В речи, произнесенной на Первом съезде писателей 1 сентября 1934 года, М. Горький затронул тему коллективного сборника «День мира»:

«Я имею смелость думать, что именно метод коллективной работы с материалом поможет нам лучше всего понять, чем должен быть социалистический реализм […] Я беру на себя смелость предложить такую работу и нашим гостям, отличным мастерам европейской литературы.

Не попробуют ли они дать книгу, которая изобразила бы день буржуазного мира? Я имею в виду любой день: 25 сентября, 7 октября или 15 декабря, это безразлично. Нужно взять будничный день таким, каким его отразила мировая пресса на своих страницах. Нужно показать весь пестрый хаос современной жизни в Париже и Гренобле, в Лондоне и Шанхае, в Сан-Франциско, Женеве, Риме, Дублине и т. д. и т. д., в городах, деревнях, на воде и на суше. […] В общем же нужно показать „художественное“ творчество истории в течение одного какого-то дня. Никто никогда не делал этого, а следует сделать! И если за такую работу возьмется группа наших гостей — они, конечно, подарят миру нечто небывалое, необыкновенно интересное, ослепительно яркое и глубоко поучительное» 16.

Артем Веселый был делегатом на I съезде и, вероятно, слышал речь Максима Горького.

Не считая нужным отказаться от своего замысла, он обратился в ЦК партии:

В ЦК ВКП(б), тов.
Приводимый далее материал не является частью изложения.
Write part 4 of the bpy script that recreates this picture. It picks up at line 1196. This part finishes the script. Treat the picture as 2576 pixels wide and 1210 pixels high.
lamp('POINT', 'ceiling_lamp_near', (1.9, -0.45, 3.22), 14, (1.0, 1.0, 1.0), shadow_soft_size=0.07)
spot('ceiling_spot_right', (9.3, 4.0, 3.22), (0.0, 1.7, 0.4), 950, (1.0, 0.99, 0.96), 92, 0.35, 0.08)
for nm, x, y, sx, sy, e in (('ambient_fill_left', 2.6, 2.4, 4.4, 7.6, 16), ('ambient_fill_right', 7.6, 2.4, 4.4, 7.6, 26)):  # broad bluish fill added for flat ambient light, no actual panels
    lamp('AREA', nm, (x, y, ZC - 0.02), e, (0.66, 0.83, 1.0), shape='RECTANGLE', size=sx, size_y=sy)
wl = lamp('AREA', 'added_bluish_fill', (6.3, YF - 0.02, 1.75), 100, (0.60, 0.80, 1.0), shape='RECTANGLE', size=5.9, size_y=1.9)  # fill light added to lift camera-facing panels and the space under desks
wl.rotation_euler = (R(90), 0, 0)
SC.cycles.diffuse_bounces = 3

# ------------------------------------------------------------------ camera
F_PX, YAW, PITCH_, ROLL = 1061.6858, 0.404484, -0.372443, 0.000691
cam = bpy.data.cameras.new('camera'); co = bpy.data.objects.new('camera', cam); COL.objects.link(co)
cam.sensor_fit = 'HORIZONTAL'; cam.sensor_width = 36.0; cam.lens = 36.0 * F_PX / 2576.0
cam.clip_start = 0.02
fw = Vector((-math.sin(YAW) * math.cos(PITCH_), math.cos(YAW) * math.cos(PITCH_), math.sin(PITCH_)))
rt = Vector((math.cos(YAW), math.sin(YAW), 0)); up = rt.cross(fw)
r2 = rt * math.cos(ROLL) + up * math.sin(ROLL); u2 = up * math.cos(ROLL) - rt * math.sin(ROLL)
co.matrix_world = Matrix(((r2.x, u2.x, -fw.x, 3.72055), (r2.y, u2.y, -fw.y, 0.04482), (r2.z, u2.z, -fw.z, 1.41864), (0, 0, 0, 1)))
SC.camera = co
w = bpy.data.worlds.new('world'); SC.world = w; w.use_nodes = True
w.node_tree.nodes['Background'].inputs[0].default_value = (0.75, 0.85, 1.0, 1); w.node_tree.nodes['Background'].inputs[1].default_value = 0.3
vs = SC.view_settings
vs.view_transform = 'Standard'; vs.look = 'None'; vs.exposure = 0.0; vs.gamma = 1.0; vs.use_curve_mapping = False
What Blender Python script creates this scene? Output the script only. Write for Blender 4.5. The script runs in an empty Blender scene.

ЩЕРБАКОВУ[57]

Заявление

Мною задумана новая книга — СССР и Запад сегодняшнего дня.

В плане работы над этой книгой, а также для окончания романа «Россия, кровью умытая», мне необходимо поехать заграницу сроком на 1–2 года, о чем и прошу вашего содействия и разрешения.

Член ВКП(б) с марта 1917, п/б № — 51789

Артем Веселый 17.

27 августа 1935

То, что ни содействия, ни разрешения писатель не получил — очевидно, получил ли он отказ — неизвестно, скорее всего, ему просто не ответили.

Сборник «День мира» вышел под редакцией М. Горького и М. Кольцова в 1937 году.